SOURCE MATERIAL:
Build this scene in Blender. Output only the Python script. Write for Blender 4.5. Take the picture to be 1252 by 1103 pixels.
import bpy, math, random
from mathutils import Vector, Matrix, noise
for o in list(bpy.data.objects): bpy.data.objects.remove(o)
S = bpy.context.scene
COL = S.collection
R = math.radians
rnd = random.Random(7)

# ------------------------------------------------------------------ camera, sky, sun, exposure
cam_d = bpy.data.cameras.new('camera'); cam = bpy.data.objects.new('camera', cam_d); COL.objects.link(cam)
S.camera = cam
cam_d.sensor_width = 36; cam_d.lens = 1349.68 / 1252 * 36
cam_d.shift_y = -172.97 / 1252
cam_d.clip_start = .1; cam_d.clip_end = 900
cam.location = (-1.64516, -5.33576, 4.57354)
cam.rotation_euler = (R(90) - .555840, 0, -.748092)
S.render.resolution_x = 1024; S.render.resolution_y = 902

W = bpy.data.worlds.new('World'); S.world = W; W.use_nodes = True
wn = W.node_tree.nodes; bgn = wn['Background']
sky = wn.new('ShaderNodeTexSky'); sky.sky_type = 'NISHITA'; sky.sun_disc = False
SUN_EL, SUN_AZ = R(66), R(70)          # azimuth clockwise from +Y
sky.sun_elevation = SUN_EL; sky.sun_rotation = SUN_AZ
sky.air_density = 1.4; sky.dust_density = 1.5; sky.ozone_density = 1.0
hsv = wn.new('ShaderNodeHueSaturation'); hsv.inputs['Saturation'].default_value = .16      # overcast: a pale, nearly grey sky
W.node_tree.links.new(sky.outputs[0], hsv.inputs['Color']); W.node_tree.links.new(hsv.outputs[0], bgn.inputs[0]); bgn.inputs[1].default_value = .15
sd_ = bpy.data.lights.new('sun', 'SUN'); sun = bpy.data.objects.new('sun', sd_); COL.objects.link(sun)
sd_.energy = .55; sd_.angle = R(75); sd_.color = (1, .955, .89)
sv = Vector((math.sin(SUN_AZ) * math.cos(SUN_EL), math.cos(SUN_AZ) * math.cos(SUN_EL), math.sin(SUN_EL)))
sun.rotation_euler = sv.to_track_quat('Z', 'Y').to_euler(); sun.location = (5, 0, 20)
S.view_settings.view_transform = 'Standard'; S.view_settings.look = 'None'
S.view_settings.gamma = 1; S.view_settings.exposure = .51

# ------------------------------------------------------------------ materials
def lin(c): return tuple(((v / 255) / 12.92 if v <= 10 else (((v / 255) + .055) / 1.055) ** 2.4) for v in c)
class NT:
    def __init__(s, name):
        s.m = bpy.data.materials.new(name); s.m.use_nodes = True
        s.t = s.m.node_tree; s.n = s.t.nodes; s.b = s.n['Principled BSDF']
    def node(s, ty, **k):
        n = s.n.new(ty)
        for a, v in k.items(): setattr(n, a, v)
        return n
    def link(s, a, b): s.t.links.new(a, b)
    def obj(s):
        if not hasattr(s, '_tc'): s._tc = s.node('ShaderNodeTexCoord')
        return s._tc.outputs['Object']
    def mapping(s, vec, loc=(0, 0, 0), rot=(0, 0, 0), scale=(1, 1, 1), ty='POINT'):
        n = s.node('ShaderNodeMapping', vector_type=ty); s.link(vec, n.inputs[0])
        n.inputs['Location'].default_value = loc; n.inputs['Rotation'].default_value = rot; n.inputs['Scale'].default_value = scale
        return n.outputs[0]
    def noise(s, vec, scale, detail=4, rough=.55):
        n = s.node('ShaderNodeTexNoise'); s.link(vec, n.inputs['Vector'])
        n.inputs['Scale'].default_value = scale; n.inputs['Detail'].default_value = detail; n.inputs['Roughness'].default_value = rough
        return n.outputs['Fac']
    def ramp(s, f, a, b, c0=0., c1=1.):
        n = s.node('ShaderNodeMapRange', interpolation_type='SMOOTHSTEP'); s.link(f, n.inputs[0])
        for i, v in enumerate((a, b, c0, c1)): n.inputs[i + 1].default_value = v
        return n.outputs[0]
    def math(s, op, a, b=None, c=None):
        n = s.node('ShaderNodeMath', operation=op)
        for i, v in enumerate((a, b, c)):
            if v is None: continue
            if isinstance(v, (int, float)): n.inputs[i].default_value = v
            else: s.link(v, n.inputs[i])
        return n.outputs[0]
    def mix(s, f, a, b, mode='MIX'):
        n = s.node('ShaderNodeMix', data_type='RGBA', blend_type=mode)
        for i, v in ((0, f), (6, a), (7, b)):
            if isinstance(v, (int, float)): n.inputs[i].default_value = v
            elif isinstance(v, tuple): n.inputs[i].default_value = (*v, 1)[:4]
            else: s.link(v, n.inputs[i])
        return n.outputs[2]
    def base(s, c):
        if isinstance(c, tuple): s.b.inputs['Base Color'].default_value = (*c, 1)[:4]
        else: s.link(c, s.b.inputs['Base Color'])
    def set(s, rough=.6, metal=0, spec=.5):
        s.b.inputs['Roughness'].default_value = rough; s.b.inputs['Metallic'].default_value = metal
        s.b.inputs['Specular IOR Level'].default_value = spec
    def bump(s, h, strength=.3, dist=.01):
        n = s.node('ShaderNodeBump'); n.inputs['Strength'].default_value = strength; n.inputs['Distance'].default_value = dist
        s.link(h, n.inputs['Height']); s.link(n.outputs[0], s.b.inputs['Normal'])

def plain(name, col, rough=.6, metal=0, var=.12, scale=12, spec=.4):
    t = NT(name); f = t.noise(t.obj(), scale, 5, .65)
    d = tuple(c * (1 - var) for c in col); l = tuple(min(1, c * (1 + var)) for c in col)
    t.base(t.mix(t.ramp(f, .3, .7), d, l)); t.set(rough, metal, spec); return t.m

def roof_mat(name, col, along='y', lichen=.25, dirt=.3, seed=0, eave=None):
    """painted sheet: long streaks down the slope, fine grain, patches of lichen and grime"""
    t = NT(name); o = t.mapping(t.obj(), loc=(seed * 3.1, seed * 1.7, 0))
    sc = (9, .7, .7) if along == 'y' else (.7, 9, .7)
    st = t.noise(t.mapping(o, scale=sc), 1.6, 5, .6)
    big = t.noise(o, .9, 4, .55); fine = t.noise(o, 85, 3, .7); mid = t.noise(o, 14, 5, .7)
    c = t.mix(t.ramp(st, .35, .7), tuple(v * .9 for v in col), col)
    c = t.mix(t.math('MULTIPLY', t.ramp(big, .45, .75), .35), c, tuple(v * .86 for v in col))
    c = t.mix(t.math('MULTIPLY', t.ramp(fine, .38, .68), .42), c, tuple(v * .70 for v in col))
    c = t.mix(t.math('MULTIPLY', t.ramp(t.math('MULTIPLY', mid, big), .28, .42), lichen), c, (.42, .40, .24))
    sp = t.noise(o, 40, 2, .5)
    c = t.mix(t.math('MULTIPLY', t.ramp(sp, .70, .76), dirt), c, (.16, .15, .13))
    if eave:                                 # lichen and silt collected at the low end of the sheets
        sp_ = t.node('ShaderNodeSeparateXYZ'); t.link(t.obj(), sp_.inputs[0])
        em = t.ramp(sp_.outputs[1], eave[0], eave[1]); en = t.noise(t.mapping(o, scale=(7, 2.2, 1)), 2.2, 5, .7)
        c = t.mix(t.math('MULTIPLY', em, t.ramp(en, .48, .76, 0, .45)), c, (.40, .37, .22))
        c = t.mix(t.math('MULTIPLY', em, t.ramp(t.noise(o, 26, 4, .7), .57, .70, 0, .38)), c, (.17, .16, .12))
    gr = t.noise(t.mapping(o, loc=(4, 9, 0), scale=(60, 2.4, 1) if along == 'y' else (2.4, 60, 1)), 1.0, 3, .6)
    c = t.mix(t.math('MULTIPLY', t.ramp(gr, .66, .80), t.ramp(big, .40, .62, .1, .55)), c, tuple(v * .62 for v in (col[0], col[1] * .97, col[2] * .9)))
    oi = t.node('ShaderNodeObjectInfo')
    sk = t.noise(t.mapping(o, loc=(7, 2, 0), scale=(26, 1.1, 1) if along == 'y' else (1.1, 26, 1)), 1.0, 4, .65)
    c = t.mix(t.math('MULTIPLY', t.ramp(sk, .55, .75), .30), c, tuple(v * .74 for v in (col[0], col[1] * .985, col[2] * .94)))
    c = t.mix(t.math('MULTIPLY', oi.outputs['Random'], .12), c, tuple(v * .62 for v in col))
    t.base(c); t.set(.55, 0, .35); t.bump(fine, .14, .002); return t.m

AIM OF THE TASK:
Print the material above verbatim, first line through the line containing "S.view_settings.gamma = 1;", both included.

RESULT OF THE TASK:
Build this scene in Blender. Output only the Python script. Write for Blender 4.5. Take the picture to be 1252 by 1103 pixels.
import bpy, math, random
from mathutils import Vector, Matrix, noise
for o in list(bpy.data.objects): bpy.data.objects.remove(o)
S = bpy.context.scene
COL = S.collection
R = math.radians
rnd = random.Random(7)

# ------------------------------------------------------------------ camera, sky, sun, exposure
cam_d = bpy.data.cameras.new('camera'); cam = bpy.data.objects.new('camera', cam_d); COL.objects.link(cam)
S.camera = cam
cam_d.sensor_width = 36; cam_d.lens = 1349.68 / 1252 * 36
cam_d.shift_y = -172.97 / 1252
cam_d.clip_start = .1; cam_d.clip_end = 900
cam.location = (-1.64516, -5.33576, 4.57354)
cam.rotation_euler = (R(90) - .555840, 0, -.748092)
S.render.resolution_x = 1024; S.render.resolution_y = 902

W = bpy.data.worlds.new('World'); S.world = W; W.use_nodes = True
wn = W.node_tree.nodes; bgn = wn['Background']
sky = wn.new('ShaderNodeTexSky'); sky.sky_type = 'NISHITA'; sky.sun_disc = False
SUN_EL, SUN_AZ = R(66), R(70)          # azimuth clockwise from +Y
sky.sun_elevation = SUN_EL; sky.sun_rotation = SUN_AZ
sky.air_density = 1.4; sky.dust_density = 1.5; sky.ozone_density = 1.0
hsv = wn.new('ShaderNodeHueSaturation'); hsv.inputs['Saturation'].default_value = .16      # overcast: a pale, nearly grey sky
W.node_tree.links.new(sky.outputs[0], hsv.inputs['Color']); W.node_tree.links.new(hsv.outputs[0], bgn.inputs[0]); bgn.inputs[1].default_value = .15
sd_ = bpy.data.lights.new('sun', 'SUN'); sun = bpy.data.objects.new('sun', sd_); COL.objects.link(sun)
sd_.energy = .55; sd_.angle = R(75); sd_.color = (1, .955, .89)
sv = Vector((math.sin(SUN_AZ) * math.cos(SUN_EL), math.cos(SUN_AZ) * math.cos(SUN_EL), math.sin(SUN_EL)))
sun.rotation_euler = sv.to_track_quat('Z', 'Y').to_euler(); sun.location = (5, 0, 20)
S.view_settings.view_transform = 'Standard'; S.view_settings.look = 'None'
S.view_settings.gamma = 1; S.view_settings.exposure = .51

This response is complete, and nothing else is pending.